-- Goal --
Omit every picture and return the rest of the data unaltered.

** BEGIN Source excerpt **

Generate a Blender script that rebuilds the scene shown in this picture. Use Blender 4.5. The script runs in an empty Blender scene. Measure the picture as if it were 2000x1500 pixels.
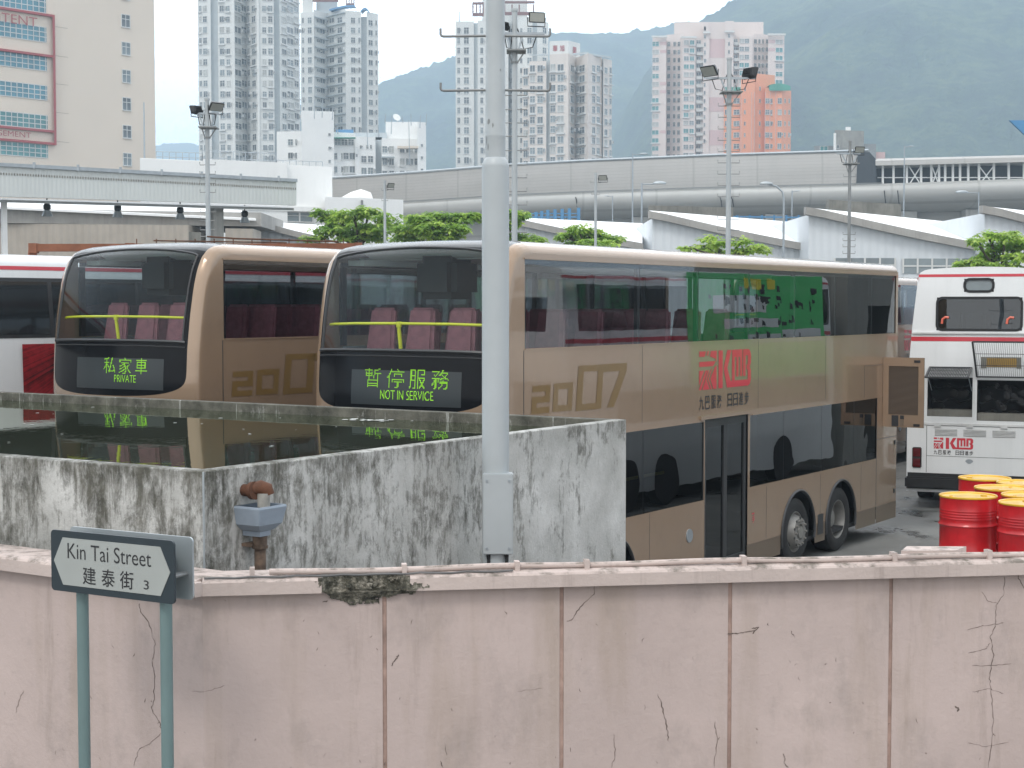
import bpy, bmesh, math, random
from mathutils import Vector, Matrix, noise
import numpy as np
random.seed(7)
rad = math.radians
scene = bpy.context.scene
COL = scene.collection

# ------------------------------------------------------------------ camera
F, CX, CY, HCAM = 3100.0, 1000.0, 750.0, 3.75
PITCH = math.atan(153 / F)
cam_d = bpy.data.cameras.new("camera")
cam = bpy.data.objects.new("camera", cam_d); COL.objects.link(cam)
cam_d.sensor_width = 36; cam_d.lens = F * 36 / 2000
cam_d.clip_start = 0.1; cam_d.clip_end = 12000
cam.location = (0, 0, HCAM); cam.rotation_euler = (math.pi / 2 - PITCH, 0, 0)
scene.camera = cam

def at(px, py, Y):
    """the point at depth Y that the photograph shows at pixel px, py"""
    u = (px - CX) / F; w = (CY - py) / F
    c, s = math.cos(PITCH), math.sin(PITCH)
    k = Y / (c + w * s)
    return Vector((u * k, Y, HCAM + (-s + w * c) * k))

# ------------------------------------------------------------------ light
SUN_EL, SUN_AZ = rad(52), rad(205)      # azimuth from +Y clockwise: behind the camera, to the left
world = bpy.data.worlds.new("World"); scene.world = world; world.use_nodes = True
nt = world.node_tree; nt.nodes.clear()
sky = nt.nodes.new("ShaderNodeTexSky"); sky.sky_type = 'NISHITA'; sky.sun_disc = False
sky.sun_elevation = SUN_EL; sky.sun_rotation = SUN_AZ; sky.air_density = 1.5; sky.dust_density = 5
bg1 = nt.nodes.new("ShaderNodeBackground"); bg1.inputs[1].default_value = 0.12
nt.links.new(sky.outputs[0], bg1.inputs[0])
bg2 = nt.nodes.new("ShaderNodeBackground")            # the closed cloud cover
tc = nt.nodes.new("ShaderNodeTexCoord"); nz = nt.nodes.new("ShaderNodeTexNoise")
nz.inputs["Scale"].default_value = 2.2; nz.inputs["Detail"].default_value = 5
rp = nt.nodes.new("ShaderNodeValToRGB")
rp.color_ramp.elements[0].position = .25; rp.color_ramp.elements[0].color = (.93, .96, 1.0, 1)
rp.color_ramp.elements[1].position = .7; rp.color_ramp.elements[1].color = (1, 1, 1, 1)
nt.links.new(tc.outputs["Generated"], nz.inputs["Vector"]); nt.links.new(nz.outputs["Fac"], rp.inputs[0])
nt.links.new(rp.outputs[0], bg2.inputs[0])
dt = nt.nodes.new("ShaderNodeVectorMath"); dt.operation = 'DOT_PRODUCT'; dt.inputs[1].default_value = (.0, .96, .28)
nt.links.new(tc.outputs["Generated"], dt.inputs[0])
mr = nt.nodes.new("ShaderNodeMapRange"); mr.inputs[1].default_value = .1; mr.inputs[2].default_value = 1; mr.inputs[3].default_value = 1.55; mr.inputs[4].default_value = 3.3
nt.links.new(dt.outputs["Value"], mr.inputs[0]); nt.links.new(mr.outputs[0], bg2.inputs[1])     # thinner, brighter cloud low in the north
mx = nt.nodes.new("ShaderNodeMixShader"); mx.inputs[0].default_value = .85
wo = nt.nodes.new("ShaderNodeOutputWorld")
nt.links.new(bg1.outputs[0], mx.inputs[1]); nt.links.new(bg2.outputs[0], mx.inputs[2]); nt.links.new(mx.outputs[0], wo.inputs[0])
sun_d = bpy.data.lights.new("sun", 'SUN'); sun_d.energy = 1.2; sun_d.angle = rad(14); sun_d.color = (1, .97, .92)
sun = bpy.data.objects.new("sun", sun_d); COL.objects.link(sun)
sdir = Vector((math.sin(SUN_AZ) * math.cos(SUN_EL), math.cos(SUN_AZ) * math.cos(SUN_EL), math.sin(SUN_EL)))
sun.rotation_euler = (-sdir).to_track_quat('-Z', 'Y').to_euler(); sun.location = (0, -20, 40)
scene.view_settings.view_transform = 'Standard'; scene.view_settings.look = 'None'
scene.view_settings.exposure = 0.0; scene.view_settings.gamma = 1
cy = scene.cycles
cy.max_bounces = 10; cy.transparent_max_bounces = 16; cy.volume_bounces = 1
cy.glossy_bounces = 4; cy.diffuse_bounces = 3

# ------------------------------------------------------------------ materials
def srgb(r, g, b):
    f = lambda c: ((c / 255 + .055) / 1.055) ** 2.4 if c > 10 else c / 255 / 12.92
    return (f(r), f(g), f(b), 1)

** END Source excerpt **

-- Task response --
Generate a Blender script that rebuilds the scene shown in this picture. Use Blender 4.5. The script runs in an empty Blender scene. Measure the picture as if it were 2000x1500 pixels.
import bpy, bmesh, math, random
from mathutils import Vector, Matrix, noise
import numpy as np
random.seed(7)
rad = math.radians
scene = bpy.context.scene
COL = scene.collection

# ------------------------------------------------------------------ camera
F, CX, CY, HCAM = 3100.0, 1000.0, 750.0, 3.75
PITCH = math.atan(153 / F)
cam_d = bpy.data.cameras.new("camera")
cam = bpy.data.objects.new("camera", cam_d); COL.objects.link(cam)
cam_d.sensor_width = 36; cam_d.lens = F * 36 / 2000
cam_d.clip_start = 0.1; cam_d.clip_end = 12000
cam.location = (0, 0, HCAM); cam.rotation_euler = (math.pi / 2 - PITCH, 0, 0)
scene.camera = cam

def at(px, py, Y):
    """the point at depth Y that the photograph shows at pixel px, py"""
    u = (px - CX) / F; w = (CY - py) / F
    c, s = math.cos(PITCH), math.sin(PITCH)
    k = Y / (c + w * s)
    return Vector((u * k, Y, HCAM + (-s + w * c) * k))

# ------------------------------------------------------------------ light
SUN_EL, SUN_AZ = rad(52), rad(205)      # azimuth from +Y clockwise: behind the camera, to the left
world = bpy.data.worlds.new("World"); scene.world = world; world.use_nodes = True
nt = world.node_tree; nt.nodes.clear()
sky = nt.nodes.new("ShaderNodeTexSky"); sky.sky_type = 'NISHITA'; sky.sun_disc = False
sky.sun_elevation = SUN_EL; sky.sun_rotation = SUN_AZ; sky.air_density = 1.5; sky.dust_density = 5
bg1 = nt.nodes.new("ShaderNodeBackground"); bg1.inputs[1].default_value = 0.12
nt.links.new(sky.outputs[0], bg1.inputs[0])
bg2 = nt.nodes.new("ShaderNodeBackground")            # the closed cloud cover
tc = nt.nodes.new("ShaderNodeTexCoord"); nz = nt.nodes.new("ShaderNodeTexNoise")
nz.inputs["Scale"].default_value = 2.2; nz.inputs["Detail"].default_value = 5
rp = nt.nodes.new("ShaderNodeValToRGB")
rp.color_ramp.elements[0].position = .25; rp.color_ramp.elements[0].color = (.93, .96, 1.0, 1)
rp.color_ramp.elements[1].position = .7; rp.color_ramp.elements[1].color = (1, 1, 1, 1)
nt.links.new(tc.outputs["Generated"], nz.inputs["Vector"]); nt.links.new(nz.outputs["Fac"], rp.inputs[0])
nt.links.new(rp.outputs[0], bg2.inputs[0])
dt = nt.nodes.new("ShaderNodeVectorMath"); dt.operation = 'DOT_PRODUCT'; dt.inputs[1].default_value = (.0, .96, .28)
nt.links.new(tc.outputs["Generated"], dt.inputs[0])
mr = nt.nodes.new("ShaderNodeMapRange"); mr.inputs[1].default_value = .1; mr.inputs[2].default_value = 1; mr.inputs[3].default_value = 1.55; mr.inputs[4].default_value = 3.3
nt.links.new(dt.outputs["Value"], mr.inputs[0]); nt.links.new(mr.outputs[0], bg2.inputs[1])     # thinner, brighter cloud low in the north
mx = nt.nodes.new("ShaderNodeMixShader"); mx.inputs[0].default_value = .85
wo = nt.nodes.new("ShaderNodeOutputWorld")
nt.links.new(bg1.outputs[0], mx.inputs[1]); nt.links.new(bg2.outputs[0], mx.inputs[2]); nt.links.new(mx.outputs[0], wo.inputs[0])
sun_d = bpy.data.lights.new("sun", 'SUN'); sun_d.energy = 1.2; sun_d.angle = rad(14); sun_d.color = (1, .97, .92)
sun = bpy.data.objects.new("sun", sun_d); COL.objects.link(sun)
sdir = Vector((math.sin(SUN_AZ) * math.cos(SUN_EL), math.cos(SUN_AZ) * math.cos(SUN_EL), math.sin(SUN_EL)))
sun.rotation_euler = (-sdir).to_track_quat('-Z', 'Y').to_euler(); sun.location = (0, -20, 40)
scene.view_settings.view_transform = 'Standard'; scene.view_settings.look = 'None'
scene.view_settings.exposure = 0.0; scene.view_settings.gamma = 1
cy = scene.cycles
cy.max_bounces = 10; cy.transparent_max_bounces = 16; cy.volume_bounces = 1
cy.glossy_bounces = 4; cy.diffuse_bounces = 3

# ------------------------------------------------------------------ materials
def srgb(r, g, b):
    f = lambda c: ((c / 255 + .055) / 1.055) ** 2.4 if c > 10 else c / 255 / 12.92
    return (f(r), f(g), f(b), 1)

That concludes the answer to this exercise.